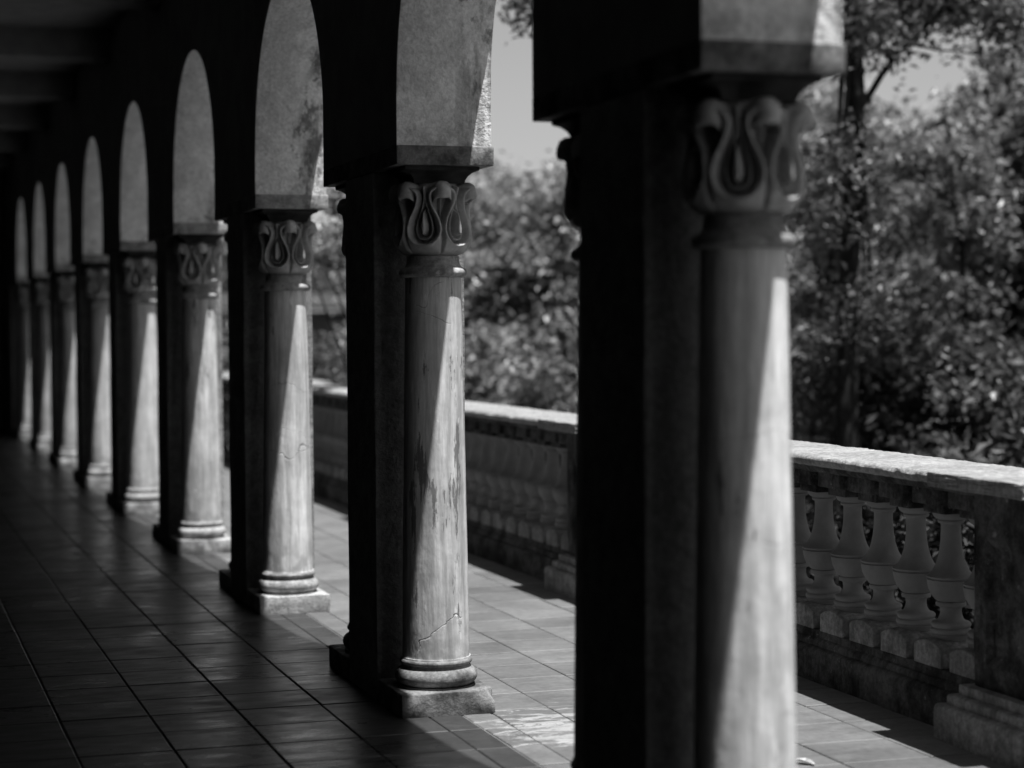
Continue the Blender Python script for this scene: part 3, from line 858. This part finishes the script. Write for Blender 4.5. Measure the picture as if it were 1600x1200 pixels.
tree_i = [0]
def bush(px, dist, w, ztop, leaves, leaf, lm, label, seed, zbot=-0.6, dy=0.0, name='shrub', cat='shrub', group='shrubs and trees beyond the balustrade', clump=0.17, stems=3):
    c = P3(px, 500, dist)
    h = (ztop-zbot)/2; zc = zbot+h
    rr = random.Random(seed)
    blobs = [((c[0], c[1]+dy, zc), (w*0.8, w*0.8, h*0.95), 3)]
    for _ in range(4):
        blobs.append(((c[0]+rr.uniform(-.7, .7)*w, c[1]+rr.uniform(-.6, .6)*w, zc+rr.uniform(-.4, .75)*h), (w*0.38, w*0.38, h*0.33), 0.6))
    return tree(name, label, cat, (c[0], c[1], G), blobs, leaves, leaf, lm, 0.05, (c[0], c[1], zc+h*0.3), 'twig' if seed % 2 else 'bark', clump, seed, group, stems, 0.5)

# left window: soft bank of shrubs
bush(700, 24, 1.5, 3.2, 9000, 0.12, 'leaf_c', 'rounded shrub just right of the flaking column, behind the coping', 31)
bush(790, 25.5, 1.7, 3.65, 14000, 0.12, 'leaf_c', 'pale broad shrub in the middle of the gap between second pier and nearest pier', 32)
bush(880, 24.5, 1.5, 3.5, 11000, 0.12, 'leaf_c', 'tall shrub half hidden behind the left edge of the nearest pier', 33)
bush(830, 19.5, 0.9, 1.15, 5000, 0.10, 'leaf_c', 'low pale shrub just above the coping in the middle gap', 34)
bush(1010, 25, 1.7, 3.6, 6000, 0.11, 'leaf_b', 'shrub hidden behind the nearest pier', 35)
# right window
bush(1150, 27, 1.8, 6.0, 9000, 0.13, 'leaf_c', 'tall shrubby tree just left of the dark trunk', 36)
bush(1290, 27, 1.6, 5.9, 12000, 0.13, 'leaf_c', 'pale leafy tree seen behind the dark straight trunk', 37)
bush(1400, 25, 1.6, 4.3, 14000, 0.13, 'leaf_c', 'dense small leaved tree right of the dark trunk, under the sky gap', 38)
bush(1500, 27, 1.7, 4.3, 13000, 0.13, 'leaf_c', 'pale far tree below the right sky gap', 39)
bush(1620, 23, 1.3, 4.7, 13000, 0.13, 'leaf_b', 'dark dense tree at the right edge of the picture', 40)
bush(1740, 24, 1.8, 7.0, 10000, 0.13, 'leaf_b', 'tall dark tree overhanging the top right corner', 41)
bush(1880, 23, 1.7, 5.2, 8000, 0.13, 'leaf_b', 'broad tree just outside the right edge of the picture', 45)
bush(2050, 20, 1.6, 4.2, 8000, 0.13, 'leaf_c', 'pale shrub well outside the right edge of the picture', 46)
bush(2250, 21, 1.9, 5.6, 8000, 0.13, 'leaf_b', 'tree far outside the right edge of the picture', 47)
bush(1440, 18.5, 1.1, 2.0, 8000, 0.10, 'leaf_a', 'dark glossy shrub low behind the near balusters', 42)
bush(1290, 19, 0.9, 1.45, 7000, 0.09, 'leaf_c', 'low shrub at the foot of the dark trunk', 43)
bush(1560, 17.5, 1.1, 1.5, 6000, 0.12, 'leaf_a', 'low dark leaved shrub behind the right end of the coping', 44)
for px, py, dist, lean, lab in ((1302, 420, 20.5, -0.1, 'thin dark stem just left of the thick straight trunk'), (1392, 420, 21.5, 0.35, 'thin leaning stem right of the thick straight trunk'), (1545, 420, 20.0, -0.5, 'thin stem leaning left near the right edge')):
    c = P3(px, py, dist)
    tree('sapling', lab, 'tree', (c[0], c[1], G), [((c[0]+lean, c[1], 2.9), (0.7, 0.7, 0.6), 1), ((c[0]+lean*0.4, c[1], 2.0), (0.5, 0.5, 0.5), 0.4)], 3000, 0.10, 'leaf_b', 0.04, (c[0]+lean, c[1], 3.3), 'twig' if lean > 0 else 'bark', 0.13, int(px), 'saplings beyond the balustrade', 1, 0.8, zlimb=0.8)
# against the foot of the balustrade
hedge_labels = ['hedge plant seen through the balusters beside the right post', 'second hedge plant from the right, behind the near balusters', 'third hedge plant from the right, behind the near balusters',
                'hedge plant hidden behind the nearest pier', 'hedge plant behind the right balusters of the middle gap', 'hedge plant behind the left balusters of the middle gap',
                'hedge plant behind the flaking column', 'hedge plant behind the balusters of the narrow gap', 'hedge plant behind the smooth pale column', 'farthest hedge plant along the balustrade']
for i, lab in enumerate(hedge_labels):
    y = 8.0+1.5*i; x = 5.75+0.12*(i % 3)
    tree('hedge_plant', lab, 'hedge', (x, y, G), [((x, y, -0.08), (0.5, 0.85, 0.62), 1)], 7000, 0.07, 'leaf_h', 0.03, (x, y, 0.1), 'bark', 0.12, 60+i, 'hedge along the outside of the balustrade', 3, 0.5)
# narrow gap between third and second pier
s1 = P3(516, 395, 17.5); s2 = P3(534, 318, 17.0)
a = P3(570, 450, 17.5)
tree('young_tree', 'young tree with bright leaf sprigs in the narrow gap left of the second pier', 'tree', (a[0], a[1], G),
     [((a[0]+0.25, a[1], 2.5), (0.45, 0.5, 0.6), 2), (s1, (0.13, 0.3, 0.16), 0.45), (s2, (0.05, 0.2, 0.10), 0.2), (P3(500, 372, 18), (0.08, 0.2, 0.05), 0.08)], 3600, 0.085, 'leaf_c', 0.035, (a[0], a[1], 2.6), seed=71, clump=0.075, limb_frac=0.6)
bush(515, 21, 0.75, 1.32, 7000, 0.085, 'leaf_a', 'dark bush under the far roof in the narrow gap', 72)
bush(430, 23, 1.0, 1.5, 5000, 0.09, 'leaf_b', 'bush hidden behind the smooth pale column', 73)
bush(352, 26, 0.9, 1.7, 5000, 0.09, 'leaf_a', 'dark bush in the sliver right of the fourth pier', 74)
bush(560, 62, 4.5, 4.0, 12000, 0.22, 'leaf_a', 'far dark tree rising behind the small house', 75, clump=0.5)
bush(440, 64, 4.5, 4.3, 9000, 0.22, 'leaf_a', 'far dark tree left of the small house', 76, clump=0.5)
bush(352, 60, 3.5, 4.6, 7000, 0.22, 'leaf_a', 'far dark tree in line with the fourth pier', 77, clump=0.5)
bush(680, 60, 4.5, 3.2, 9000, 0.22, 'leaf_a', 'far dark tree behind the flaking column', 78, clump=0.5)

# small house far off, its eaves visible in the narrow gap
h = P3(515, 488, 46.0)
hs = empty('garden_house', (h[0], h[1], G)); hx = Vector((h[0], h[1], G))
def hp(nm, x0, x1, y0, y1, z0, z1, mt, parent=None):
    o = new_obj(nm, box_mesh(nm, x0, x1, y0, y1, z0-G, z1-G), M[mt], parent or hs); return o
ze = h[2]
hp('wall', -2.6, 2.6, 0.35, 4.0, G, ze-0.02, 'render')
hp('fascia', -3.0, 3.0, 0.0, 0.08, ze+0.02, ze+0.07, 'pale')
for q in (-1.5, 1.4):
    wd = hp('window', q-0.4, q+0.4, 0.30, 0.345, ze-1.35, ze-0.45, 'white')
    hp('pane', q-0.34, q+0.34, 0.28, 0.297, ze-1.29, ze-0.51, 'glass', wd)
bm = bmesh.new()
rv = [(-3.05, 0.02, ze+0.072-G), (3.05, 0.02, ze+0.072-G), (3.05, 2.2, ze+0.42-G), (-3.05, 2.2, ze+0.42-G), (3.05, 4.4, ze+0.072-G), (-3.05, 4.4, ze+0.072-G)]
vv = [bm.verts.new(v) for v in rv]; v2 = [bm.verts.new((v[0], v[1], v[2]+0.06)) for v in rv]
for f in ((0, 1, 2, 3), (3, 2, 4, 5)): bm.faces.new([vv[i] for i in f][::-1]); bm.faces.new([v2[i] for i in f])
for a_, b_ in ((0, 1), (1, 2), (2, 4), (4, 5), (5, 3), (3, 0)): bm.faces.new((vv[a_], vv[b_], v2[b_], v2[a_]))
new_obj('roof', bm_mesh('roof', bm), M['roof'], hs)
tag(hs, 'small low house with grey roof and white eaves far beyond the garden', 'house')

========================================

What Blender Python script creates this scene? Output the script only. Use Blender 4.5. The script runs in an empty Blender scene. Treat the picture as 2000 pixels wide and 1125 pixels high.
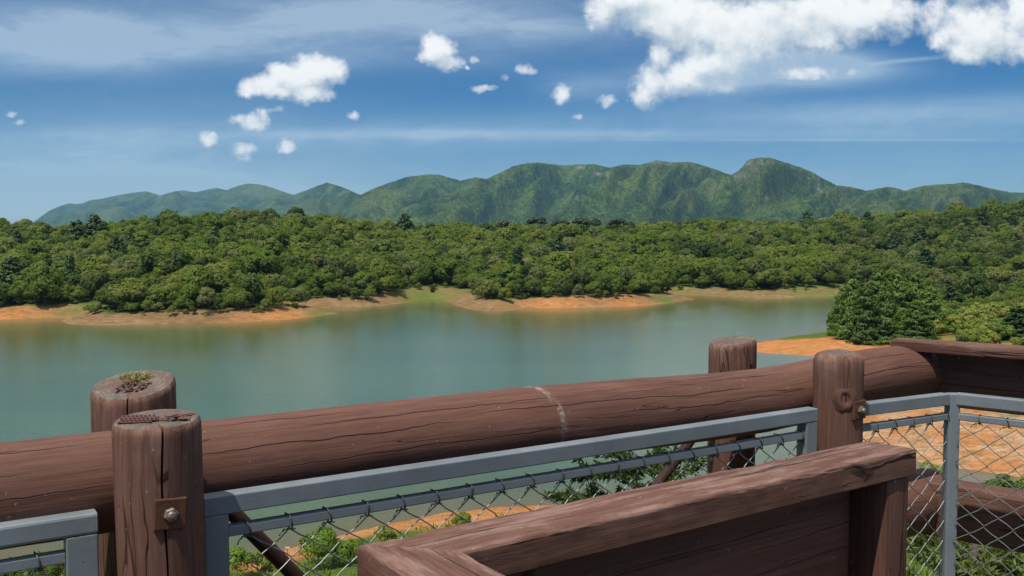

========================================

* Exercise requirements: Copy exactly, and only, the lines from the one containing "Continue the Blender" through the one containing "group, stems, 0.5)".

* Answer to this exercise:
Continue the Blender Python script for this scene: part 3, from line 858. This part finishes the script. Write for Blender 4.5. Measure the picture as if it were 1600x1200 pixels.
tree_i = [0]
def bush(px, dist, w, ztop, leaves, leaf, lm, label, seed, zbot=-0.6, dy=0.0, name='shrub', cat='shrub', group='shrubs and trees beyond the balustrade', clump=0.17, stems=3):
    c = P3(px, 500, dist)
    h = (ztop-zbot)/2; zc = zbot+h
    rr = random.Random(seed)
    blobs = [((c[0], c[1]+dy, zc), (w*0.8, w*0.8, h*0.95), 3)]
    for _ in range(4):
        blobs.append(((c[0]+rr.uniform(-.7, .7)*w, c[1]+rr.uniform(-.6, .6)*w, zc+rr.uniform(-.4, .75)*h), (w*0.38, w*0.38, h*0.33), 0.6))
    return tree(name, label, cat, (c[0], c[1], G), blobs, leaves, leaf, lm, 0.05, (c[0], c[1], zc+h*0.3), 'twig' if seed % 2 else 'bark', clump, seed, group, stems, 0.5)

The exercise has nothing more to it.